- GOAL OF THE EXERCISE -
Each line from the beginning of the data below through the line containing "ribbon('footpath', a_conc, P('1498,426" should be repeated exactly, please.

- DATA FOR THIS EXERCISE -
⁂

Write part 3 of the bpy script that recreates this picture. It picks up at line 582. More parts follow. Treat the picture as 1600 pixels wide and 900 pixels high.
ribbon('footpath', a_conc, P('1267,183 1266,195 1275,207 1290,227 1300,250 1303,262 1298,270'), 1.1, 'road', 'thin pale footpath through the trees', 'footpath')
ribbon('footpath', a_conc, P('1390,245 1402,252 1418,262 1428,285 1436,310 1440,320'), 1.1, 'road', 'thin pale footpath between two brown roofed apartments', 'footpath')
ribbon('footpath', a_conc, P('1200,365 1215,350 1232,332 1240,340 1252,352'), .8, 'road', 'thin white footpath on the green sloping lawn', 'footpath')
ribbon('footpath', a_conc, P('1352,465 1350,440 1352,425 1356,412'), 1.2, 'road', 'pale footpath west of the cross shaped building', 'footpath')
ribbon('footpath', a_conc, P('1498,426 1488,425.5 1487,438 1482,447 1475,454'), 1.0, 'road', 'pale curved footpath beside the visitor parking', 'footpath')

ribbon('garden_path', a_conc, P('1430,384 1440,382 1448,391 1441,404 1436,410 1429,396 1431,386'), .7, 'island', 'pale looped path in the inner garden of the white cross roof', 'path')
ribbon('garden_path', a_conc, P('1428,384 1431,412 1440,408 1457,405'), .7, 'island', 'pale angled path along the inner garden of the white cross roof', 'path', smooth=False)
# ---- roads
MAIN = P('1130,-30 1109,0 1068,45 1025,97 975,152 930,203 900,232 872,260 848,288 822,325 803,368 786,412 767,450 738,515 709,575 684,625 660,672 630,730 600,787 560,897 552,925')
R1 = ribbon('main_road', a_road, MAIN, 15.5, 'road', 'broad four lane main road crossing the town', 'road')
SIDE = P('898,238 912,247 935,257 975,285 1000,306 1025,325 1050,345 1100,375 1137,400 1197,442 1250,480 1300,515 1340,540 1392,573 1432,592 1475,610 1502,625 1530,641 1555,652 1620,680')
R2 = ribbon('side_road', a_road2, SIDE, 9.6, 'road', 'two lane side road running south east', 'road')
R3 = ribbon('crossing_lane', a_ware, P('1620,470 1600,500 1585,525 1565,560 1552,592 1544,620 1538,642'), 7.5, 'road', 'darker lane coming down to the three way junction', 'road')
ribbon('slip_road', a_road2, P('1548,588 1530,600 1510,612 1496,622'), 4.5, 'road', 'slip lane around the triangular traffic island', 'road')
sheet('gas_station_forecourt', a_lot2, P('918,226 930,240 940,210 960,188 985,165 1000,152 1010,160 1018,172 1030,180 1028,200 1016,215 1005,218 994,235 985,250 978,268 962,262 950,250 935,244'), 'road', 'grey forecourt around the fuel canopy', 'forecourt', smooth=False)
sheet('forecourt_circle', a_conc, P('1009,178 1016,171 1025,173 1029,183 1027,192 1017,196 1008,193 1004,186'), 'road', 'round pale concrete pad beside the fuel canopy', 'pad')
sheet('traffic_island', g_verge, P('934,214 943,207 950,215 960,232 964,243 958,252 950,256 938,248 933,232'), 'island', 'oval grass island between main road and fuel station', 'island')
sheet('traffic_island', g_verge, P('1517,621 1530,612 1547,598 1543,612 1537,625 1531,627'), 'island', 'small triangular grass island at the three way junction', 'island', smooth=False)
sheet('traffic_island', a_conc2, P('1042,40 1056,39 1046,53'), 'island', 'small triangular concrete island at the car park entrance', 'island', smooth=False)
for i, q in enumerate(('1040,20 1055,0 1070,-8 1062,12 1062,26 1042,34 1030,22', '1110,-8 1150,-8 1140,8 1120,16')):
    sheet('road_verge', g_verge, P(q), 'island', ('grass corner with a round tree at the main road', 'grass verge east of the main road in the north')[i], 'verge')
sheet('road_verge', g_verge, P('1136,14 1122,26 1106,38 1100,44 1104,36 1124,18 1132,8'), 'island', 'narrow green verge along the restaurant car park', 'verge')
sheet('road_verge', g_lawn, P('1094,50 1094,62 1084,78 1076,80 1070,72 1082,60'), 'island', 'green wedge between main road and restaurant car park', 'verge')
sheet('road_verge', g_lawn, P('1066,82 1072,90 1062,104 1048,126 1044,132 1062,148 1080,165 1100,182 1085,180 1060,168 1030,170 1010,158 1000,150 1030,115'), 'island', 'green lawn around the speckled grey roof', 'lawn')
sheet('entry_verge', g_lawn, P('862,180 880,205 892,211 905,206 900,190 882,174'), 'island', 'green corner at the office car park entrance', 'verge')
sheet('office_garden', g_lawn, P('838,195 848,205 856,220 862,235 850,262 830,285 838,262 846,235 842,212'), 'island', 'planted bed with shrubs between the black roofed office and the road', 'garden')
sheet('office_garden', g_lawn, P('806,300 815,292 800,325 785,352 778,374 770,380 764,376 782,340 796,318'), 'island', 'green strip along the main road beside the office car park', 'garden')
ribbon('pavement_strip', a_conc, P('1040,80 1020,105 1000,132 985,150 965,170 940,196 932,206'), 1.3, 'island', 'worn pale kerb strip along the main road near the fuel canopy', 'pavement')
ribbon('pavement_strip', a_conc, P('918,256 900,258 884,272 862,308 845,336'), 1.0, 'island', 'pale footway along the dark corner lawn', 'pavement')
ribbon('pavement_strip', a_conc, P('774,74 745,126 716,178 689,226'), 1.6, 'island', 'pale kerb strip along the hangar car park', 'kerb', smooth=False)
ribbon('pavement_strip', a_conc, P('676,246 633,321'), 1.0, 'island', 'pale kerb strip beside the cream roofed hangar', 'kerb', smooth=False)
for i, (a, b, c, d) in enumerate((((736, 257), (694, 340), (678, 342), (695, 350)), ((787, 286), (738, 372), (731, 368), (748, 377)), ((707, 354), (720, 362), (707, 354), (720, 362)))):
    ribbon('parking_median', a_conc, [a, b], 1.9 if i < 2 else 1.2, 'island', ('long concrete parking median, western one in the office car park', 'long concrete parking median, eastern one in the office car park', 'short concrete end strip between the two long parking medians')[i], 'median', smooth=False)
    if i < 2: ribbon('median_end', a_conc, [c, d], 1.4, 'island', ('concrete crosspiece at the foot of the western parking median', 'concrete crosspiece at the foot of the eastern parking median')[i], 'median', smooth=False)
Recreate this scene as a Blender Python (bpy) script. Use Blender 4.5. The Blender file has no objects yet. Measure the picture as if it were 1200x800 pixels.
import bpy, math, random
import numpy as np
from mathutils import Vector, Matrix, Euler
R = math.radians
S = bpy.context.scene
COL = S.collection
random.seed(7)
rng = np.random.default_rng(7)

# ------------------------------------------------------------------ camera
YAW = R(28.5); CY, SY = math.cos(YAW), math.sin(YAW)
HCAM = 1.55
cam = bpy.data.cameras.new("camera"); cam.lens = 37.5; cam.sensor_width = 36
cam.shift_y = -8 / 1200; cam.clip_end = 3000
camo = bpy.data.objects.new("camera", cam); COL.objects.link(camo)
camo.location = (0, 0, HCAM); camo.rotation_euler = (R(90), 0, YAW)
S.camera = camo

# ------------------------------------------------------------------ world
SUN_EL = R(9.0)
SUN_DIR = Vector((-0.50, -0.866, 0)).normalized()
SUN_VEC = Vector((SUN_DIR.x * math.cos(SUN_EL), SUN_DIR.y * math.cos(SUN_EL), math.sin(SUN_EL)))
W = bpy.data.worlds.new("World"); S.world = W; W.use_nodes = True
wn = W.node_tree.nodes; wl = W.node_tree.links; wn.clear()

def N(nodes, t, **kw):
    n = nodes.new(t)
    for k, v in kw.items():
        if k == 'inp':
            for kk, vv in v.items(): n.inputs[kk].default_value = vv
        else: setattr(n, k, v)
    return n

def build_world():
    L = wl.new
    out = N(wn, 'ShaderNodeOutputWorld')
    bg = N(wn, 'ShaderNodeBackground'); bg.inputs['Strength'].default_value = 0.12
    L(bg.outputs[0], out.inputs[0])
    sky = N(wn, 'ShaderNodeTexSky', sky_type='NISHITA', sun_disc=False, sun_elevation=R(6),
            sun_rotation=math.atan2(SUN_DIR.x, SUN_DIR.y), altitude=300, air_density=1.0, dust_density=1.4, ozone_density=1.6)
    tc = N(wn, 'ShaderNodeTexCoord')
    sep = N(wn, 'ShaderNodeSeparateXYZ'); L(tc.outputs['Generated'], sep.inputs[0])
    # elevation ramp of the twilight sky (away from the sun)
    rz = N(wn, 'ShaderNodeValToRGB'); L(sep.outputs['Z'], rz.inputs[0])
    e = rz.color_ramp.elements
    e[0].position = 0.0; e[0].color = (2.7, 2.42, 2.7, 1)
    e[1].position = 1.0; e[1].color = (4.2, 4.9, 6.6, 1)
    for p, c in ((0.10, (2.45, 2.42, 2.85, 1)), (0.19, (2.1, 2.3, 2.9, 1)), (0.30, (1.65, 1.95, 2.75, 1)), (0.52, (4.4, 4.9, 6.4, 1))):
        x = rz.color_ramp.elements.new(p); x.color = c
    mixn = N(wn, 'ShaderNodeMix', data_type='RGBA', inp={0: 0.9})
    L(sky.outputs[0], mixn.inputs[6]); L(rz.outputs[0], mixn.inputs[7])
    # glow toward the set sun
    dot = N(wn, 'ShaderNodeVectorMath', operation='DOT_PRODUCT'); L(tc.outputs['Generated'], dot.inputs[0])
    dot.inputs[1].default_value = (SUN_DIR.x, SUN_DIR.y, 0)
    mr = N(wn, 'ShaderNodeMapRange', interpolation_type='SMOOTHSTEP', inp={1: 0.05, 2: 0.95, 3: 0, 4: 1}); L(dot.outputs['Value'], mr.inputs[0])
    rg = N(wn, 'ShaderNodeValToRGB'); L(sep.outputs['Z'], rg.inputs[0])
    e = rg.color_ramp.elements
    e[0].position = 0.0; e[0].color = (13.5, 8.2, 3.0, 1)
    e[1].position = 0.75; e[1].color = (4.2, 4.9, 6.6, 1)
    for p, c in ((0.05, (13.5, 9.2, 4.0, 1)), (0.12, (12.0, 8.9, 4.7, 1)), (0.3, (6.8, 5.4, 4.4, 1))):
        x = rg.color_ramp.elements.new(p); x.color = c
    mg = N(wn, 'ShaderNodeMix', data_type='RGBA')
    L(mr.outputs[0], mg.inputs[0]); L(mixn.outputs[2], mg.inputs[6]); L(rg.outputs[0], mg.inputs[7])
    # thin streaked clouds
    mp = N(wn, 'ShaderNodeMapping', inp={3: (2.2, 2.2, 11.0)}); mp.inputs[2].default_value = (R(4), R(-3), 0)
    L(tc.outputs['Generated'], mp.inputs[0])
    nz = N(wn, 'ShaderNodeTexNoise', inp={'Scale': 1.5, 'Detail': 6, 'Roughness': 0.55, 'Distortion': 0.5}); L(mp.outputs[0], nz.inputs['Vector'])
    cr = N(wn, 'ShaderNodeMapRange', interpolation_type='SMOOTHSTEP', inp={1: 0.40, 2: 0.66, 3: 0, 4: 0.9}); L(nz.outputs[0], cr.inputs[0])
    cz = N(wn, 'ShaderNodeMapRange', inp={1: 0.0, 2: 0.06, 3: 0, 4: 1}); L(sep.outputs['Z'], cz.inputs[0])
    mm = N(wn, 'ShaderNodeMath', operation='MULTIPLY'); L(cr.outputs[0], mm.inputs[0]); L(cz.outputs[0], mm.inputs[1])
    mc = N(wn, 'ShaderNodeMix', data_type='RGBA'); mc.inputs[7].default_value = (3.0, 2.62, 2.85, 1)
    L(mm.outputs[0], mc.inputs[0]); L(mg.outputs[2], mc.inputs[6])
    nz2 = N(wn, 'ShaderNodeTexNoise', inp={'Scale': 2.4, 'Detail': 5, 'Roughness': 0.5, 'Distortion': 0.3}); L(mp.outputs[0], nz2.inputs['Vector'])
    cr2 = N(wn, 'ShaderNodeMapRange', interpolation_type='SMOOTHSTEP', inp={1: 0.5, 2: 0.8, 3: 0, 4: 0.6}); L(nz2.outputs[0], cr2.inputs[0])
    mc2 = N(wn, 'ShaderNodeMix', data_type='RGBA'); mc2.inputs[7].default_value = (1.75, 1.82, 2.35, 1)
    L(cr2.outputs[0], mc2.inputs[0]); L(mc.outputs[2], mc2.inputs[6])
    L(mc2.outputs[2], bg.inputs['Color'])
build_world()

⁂

- TASK SOLUTION -
Write part 3 of the bpy script that recreates this picture. It picks up at line 582. More parts follow. Treat the picture as 1600 pixels wide and 900 pixels high.
ribbon('footpath', a_conc, P('1267,183 1266,195 1275,207 1290,227 1300,250 1303,262 1298,270'), 1.1, 'road', 'thin pale footpath through the trees', 'footpath')
ribbon('footpath', a_conc, P('1390,245 1402,252 1418,262 1428,285 1436,310 1440,320'), 1.1, 'road', 'thin pale footpath between two brown roofed apartments', 'footpath')
ribbon('footpath', a_conc, P('1200,365 1215,350 1232,332 1240,340 1252,352'), .8, 'road', 'thin white footpath on the green sloping lawn', 'footpath')
ribbon('footpath', a_conc, P('1352,465 1350,440 1352,425 1356,412'), 1.2, 'road', 'pale footpath west of the cross shaped building', 'footpath')
ribbon('footpath', a_conc, P('1498,426 1488,425.5 1487,438 1482,447 1475,454'), 1.0, 'road', 'pale curved footpath beside the visitor parking', 'footpath')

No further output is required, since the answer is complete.